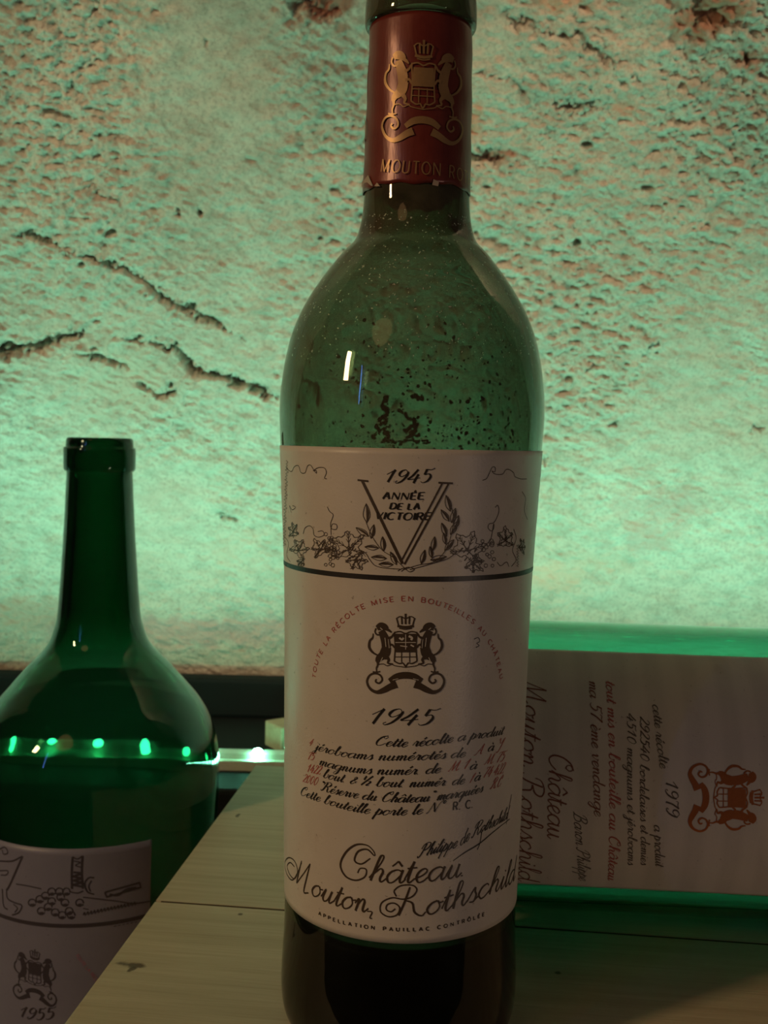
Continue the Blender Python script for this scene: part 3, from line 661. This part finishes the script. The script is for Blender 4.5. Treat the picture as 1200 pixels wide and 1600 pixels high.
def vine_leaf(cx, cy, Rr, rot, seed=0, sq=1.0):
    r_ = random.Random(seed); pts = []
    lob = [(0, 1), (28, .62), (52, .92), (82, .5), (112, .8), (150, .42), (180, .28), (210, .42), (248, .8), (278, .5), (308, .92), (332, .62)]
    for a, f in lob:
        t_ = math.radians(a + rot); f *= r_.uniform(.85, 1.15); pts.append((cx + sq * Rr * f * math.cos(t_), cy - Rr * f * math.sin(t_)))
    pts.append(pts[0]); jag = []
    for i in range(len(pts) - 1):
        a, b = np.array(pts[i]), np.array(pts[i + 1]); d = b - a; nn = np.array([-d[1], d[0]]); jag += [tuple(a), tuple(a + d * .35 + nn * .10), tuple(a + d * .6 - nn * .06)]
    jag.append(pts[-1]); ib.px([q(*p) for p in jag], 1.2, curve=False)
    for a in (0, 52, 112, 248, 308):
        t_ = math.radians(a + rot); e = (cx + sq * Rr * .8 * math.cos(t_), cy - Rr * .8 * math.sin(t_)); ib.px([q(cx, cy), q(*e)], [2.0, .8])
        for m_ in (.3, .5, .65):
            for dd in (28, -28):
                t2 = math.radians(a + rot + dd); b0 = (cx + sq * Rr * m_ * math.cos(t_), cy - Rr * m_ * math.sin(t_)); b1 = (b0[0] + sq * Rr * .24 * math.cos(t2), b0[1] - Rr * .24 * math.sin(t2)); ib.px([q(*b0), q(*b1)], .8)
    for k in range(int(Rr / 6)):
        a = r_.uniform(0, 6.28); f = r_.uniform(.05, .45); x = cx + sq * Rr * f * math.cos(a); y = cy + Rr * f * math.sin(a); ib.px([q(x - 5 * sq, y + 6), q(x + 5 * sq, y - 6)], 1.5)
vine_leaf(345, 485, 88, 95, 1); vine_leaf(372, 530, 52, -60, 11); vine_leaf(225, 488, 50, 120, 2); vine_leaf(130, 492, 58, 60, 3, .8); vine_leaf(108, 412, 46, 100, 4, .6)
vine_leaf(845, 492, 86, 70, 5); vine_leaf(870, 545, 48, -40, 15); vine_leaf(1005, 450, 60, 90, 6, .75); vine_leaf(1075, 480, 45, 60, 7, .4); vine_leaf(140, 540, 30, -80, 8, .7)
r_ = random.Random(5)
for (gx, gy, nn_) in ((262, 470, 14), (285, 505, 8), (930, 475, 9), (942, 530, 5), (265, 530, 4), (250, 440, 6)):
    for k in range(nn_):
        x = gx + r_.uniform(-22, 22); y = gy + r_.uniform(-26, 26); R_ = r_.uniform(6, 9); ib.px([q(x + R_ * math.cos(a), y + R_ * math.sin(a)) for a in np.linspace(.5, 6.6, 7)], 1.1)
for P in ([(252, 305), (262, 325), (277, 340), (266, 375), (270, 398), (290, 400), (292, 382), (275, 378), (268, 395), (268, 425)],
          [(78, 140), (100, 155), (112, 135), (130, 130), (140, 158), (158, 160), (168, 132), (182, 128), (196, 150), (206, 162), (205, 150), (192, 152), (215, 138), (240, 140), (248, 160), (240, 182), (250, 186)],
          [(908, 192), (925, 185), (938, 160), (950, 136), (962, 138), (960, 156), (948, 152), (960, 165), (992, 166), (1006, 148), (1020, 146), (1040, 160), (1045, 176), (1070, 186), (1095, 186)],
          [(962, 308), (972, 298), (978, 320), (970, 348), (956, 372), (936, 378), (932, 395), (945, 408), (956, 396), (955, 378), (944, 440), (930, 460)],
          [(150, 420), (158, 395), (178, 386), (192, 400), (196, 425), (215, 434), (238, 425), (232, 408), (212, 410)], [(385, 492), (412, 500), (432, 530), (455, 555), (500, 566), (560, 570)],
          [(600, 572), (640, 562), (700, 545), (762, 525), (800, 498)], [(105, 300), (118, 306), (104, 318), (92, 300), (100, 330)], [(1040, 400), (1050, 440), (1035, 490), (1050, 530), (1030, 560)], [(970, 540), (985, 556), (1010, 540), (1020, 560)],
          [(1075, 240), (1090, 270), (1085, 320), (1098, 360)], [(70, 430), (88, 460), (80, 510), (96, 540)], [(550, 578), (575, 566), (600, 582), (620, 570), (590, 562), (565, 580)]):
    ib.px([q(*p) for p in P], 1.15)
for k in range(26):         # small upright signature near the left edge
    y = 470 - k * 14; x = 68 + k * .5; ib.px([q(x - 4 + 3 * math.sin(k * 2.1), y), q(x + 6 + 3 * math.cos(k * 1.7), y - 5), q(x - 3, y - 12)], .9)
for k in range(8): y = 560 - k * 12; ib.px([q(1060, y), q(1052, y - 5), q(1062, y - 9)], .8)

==

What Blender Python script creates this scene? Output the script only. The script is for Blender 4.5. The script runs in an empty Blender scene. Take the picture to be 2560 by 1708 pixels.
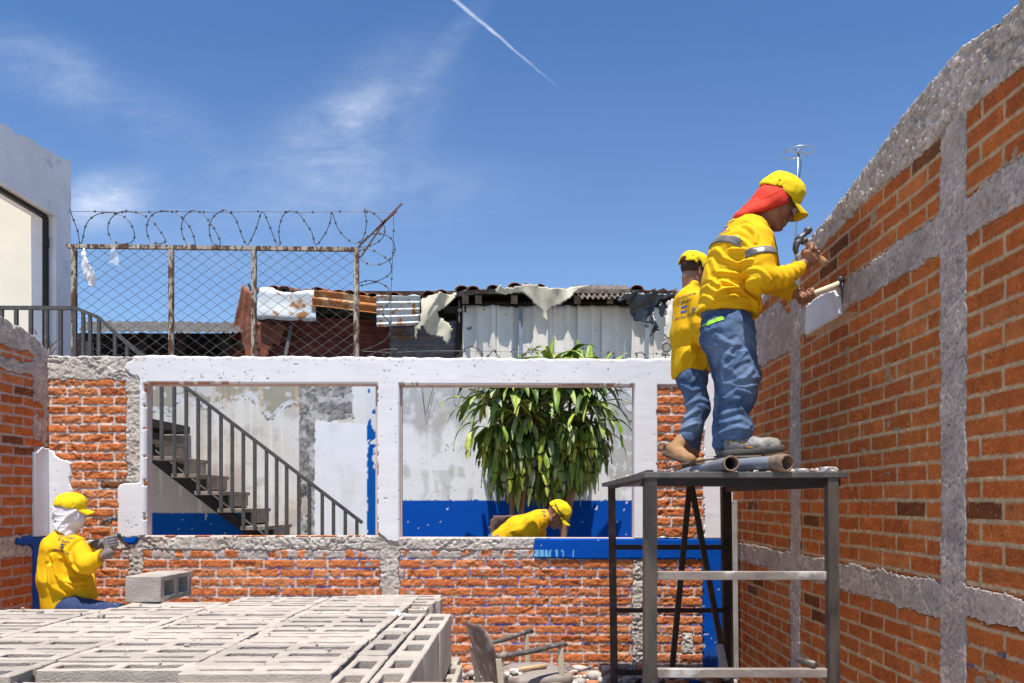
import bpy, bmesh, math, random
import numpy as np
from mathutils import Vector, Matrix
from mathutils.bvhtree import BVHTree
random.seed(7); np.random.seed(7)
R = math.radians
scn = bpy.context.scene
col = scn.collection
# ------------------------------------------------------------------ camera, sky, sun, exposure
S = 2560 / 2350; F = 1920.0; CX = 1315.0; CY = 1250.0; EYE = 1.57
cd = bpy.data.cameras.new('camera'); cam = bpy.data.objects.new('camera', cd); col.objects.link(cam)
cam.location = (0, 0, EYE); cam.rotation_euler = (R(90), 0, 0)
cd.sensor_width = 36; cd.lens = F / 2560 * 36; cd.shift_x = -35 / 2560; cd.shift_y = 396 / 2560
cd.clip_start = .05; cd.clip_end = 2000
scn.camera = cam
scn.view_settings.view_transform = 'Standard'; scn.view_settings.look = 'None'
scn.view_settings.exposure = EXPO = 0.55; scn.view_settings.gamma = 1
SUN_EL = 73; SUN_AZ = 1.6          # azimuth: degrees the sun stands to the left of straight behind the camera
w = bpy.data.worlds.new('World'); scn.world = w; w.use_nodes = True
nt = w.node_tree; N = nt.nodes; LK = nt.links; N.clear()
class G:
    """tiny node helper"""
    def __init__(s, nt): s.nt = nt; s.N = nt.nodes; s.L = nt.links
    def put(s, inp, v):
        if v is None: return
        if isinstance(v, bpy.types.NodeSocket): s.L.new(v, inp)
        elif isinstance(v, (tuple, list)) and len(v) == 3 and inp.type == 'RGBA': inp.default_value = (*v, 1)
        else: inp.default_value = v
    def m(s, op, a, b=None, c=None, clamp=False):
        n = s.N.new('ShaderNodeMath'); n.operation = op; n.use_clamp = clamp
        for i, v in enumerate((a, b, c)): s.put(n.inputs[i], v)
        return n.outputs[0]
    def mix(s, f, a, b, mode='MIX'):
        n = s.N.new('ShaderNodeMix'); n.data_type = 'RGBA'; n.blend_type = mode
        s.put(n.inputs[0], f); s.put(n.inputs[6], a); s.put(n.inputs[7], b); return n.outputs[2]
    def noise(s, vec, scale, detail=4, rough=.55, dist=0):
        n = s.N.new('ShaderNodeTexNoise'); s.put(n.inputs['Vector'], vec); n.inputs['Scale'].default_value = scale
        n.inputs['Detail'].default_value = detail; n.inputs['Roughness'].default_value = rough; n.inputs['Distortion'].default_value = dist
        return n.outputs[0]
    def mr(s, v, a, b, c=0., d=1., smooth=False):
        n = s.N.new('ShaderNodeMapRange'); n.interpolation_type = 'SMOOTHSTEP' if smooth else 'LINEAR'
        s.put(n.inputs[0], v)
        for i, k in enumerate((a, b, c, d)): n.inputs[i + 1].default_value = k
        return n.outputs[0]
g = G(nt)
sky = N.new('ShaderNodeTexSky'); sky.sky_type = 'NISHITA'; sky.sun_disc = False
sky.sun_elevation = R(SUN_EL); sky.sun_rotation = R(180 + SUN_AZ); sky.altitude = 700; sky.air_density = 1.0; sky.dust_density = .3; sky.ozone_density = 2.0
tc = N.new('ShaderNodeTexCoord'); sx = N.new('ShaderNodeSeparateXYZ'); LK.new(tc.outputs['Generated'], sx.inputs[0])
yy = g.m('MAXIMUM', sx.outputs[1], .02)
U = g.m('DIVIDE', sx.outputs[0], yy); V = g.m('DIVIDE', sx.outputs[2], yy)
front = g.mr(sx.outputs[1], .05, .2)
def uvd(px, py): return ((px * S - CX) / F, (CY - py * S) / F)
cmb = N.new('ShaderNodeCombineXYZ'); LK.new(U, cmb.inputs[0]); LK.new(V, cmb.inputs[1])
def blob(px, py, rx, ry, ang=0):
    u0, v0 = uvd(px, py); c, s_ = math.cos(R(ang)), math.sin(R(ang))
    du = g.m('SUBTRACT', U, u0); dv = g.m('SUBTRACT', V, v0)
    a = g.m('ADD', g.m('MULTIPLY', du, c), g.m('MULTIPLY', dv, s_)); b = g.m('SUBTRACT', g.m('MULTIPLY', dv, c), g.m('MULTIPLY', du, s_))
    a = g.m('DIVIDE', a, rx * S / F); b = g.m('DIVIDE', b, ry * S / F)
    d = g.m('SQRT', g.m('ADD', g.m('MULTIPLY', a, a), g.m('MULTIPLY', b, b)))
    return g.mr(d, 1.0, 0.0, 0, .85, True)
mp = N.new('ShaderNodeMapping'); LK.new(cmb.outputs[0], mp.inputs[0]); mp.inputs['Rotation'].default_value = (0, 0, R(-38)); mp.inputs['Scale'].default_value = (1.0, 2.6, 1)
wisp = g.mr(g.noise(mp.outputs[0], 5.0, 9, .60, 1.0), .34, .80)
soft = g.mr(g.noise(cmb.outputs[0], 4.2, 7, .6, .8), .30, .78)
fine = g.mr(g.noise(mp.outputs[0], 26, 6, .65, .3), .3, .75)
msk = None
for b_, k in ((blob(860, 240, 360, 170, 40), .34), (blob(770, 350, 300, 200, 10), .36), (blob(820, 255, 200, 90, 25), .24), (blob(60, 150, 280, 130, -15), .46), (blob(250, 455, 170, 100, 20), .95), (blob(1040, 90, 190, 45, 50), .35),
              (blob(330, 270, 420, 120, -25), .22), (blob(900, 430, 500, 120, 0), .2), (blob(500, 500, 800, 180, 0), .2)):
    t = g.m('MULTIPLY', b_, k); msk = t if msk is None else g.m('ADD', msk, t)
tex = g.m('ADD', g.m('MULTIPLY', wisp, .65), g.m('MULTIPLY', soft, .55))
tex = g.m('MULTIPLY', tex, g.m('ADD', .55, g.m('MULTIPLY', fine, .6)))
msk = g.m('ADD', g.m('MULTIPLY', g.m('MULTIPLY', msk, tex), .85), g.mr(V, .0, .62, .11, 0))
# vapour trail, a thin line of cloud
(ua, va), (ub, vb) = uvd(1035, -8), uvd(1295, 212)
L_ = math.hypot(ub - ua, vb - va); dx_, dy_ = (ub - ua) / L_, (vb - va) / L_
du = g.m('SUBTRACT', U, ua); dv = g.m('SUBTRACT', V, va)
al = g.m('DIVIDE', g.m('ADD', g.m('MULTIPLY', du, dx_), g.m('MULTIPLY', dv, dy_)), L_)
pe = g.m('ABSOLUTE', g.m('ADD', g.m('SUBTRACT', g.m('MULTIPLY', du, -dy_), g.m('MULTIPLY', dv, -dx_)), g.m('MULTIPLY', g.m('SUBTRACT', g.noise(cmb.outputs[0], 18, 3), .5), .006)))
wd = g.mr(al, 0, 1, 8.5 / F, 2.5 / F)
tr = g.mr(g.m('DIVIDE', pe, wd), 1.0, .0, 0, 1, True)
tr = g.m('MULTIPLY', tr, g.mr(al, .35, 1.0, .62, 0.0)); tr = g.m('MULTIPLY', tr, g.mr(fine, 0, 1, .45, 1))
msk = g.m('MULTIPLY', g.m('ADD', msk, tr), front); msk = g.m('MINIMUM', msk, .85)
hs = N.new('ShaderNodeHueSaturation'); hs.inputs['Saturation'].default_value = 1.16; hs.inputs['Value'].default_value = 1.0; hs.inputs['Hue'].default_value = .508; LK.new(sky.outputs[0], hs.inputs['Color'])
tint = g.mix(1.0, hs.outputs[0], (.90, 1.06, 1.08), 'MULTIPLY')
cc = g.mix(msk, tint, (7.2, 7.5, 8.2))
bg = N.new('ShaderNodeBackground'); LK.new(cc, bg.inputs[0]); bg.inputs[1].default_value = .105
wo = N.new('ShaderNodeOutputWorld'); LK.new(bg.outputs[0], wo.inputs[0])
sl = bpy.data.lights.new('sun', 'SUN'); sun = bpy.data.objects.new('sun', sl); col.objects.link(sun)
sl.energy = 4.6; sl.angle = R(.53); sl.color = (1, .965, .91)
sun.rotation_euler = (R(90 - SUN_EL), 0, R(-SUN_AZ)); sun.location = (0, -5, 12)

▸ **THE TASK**
Find the string "from" in the records, then copy each line where it occurs.

▸ **RESULT**
Continue the Blender Python script for this scene: part 3, from line 661. This part finishes the script. The script is for Blender 4.5. Treat the picture as 1200 pixels wide and 1600 pixels high.
from mathutils import Vector, Matrix
from mathutils.bvhtree import BVHTree